* begin *
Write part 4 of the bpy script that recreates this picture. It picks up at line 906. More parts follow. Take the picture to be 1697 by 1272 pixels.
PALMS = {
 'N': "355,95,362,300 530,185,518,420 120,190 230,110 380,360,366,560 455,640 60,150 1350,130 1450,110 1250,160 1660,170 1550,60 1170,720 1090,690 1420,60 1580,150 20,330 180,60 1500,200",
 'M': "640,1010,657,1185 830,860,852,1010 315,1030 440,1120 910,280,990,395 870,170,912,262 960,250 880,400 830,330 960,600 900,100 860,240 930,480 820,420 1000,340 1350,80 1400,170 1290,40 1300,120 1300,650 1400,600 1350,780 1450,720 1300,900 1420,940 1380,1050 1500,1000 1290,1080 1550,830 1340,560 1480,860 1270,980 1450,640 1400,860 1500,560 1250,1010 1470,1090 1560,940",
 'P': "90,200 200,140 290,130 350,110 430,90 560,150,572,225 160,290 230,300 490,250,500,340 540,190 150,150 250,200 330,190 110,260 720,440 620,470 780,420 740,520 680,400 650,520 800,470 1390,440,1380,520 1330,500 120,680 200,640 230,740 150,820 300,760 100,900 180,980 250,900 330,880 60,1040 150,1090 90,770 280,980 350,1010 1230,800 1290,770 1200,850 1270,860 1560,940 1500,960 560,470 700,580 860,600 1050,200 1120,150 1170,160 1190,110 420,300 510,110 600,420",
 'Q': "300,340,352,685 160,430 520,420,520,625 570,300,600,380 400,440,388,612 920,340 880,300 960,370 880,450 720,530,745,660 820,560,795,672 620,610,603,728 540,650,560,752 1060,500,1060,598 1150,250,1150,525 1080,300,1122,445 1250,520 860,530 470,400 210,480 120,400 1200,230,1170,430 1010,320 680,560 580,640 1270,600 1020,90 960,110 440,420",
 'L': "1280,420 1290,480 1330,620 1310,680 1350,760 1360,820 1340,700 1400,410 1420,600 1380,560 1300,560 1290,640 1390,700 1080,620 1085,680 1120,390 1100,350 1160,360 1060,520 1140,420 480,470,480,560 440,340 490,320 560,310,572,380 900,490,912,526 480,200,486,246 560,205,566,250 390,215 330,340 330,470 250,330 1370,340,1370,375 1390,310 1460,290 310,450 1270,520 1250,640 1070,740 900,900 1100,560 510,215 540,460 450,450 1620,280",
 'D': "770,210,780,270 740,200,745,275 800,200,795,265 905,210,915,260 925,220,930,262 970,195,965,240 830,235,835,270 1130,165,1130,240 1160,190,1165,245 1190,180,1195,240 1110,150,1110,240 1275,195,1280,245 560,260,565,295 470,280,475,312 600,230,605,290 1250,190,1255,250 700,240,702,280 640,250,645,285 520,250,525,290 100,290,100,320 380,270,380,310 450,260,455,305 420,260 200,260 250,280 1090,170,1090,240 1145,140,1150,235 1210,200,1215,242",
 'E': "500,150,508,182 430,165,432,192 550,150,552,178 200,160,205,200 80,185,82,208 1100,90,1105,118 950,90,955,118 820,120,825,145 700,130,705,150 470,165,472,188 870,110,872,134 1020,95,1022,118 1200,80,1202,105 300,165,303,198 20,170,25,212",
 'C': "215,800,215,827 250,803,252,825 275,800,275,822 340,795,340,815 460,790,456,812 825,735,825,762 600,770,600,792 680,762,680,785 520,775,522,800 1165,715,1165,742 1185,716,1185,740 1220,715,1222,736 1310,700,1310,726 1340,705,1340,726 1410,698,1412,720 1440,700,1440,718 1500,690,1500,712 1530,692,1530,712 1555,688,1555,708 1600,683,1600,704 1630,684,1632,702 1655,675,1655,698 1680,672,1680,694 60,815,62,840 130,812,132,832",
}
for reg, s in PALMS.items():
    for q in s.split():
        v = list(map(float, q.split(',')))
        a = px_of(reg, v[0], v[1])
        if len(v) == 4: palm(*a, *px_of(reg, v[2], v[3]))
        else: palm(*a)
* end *
● GOAL
Return each line of the data exactly as written above.

● TASK ANSWER
Write part 4 of the bpy script that recreates this picture. It picks up at line 906. More parts follow. Take the picture to be 1697 by 1272 pixels.
PALMS = {
 'N': "355,95,362,300 530,185,518,420 120,190 230,110 380,360,366,560 455,640 60,150 1350,130 1450,110 1250,160 1660,170 1550,60 1170,720 1090,690 1420,60 1580,150 20,330 180,60 1500,200",
 'M': "640,1010,657,1185 830,860,852,1010 315,1030 440,1120 910,280,990,395 870,170,912,262 960,250 880,400 830,330 960,600 900,100 860,240 930,480 820,420 1000,340 1350,80 1400,170 1290,40 1300,120 1300,650 1400,600 1350,780 1450,720 1300,900 1420,940 1380,1050 1500,1000 1290,1080 1550,830 1340,560 1480,860 1270,980 1450,640 1400,860 1500,560 1250,1010 1470,1090 1560,940",
 'P': "90,200 200,140 290,130 350,110 430,90 560,150,572,225 160,290 230,300 490,250,500,340 540,190 150,150 250,200 330,190 110,260 720,440 620,470 780,420 740,520 680,400 650,520 800,470 1390,440,1380,520 1330,500 120,680 200,640 230,740 150,820 300,760 100,900 180,980 250,900 330,880 60,1040 150,1090 90,770 280,980 350,1010 1230,800 1290,770 1200,850 1270,860 1560,940 1500,960 560,470 700,580 860,600 1050,200 1120,150 1170,160 1190,110 420,300 510,110 600,420",
 'Q': "300,340,352,685 160,430 520,420,520,625 570,300,600,380 400,440,388,612 920,340 880,300 960,370 880,450 720,530,745,660 820,560,795,672 620,610,603,728 540,650,560,752 1060,500,1060,598 1150,250,1150,525 1080,300,1122,445 1250,520 860,530 470,400 210,480 120,400 1200,230,1170,430 1010,320 680,560 580,640 1270,600 1020,90 960,110 440,420",
 'L': "1280,420 1290,480 1330,620 1310,680 1350,760 1360,820 1340,700 1400,410 1420,600 1380,560 1300,560 1290,640 1390,700 1080,620 1085,680 1120,390 1100,350 1160,360 1060,520 1140,420 480,470,480,560 440,340 490,320 560,310,572,380 900,490,912,526 480,200,486,246 560,205,566,250 390,215 330,340 330,470 250,330 1370,340,1370,375 1390,310 1460,290 310,450 1270,520 1250,640 1070,740 900,900 1100,560 510,215 540,460 450,450 1620,280",
 'D': "770,210,780,270 740,200,745,275 800,200,795,265 905,210,915,260 925,220,930,262 970,195,965,240 830,235,835,270 1130,165,1130,240 1160,190,1165,245 1190,180,1195,240 1110,150,1110,240 1275,195,1280,245 560,260,565,295 470,280,475,312 600,230,605,290 1250,190,1255,250 700,240,702,280 640,250,645,285 520,250,525,290 100,290,100,320 380,270,380,310 450,260,455,305 420,260 200,260 250,280 1090,170,1090,240 1145,140,1150,235 1210,200,1215,242",
 'E': "500,150,508,182 430,165,432,192 550,150,552,178 200,160,205,200 80,185,82,208 1100,90,1105,118 950,90,955,118 820,120,825,145 700,130,705,150 470,165,472,188 870,110,872,134 1020,95,1022,118 1200,80,1202,105 300,165,303,198 20,170,25,212",
 'C': "215,800,215,827 250,803,252,825 275,800,275,822 340,795,340,815 460,790,456,812 825,735,825,762 600,770,600,792 680,762,680,785 520,775,522,800 1165,715,1165,742 1185,716,1185,740 1220,715,1222,736 1310,700,1310,726 1340,705,1340,726 1410,698,1412,720 1440,700,1440,718 1500,690,1500,712 1530,692,1530,712 1555,688,1555,708 1600,683,1600,704 1630,684,1632,702 1655,675,1655,698 1680,672,1680,694 60,815,62,840 130,812,132,832",
}
for reg, s in PALMS.items():
    for q in s.split():
        v = list(map(float, q.split(',')))
        a = px_of(reg, v[0], v[1])
        if len(v) == 4: palm(*a, *px_of(reg, v[2], v[3]))
        else: palm(*a)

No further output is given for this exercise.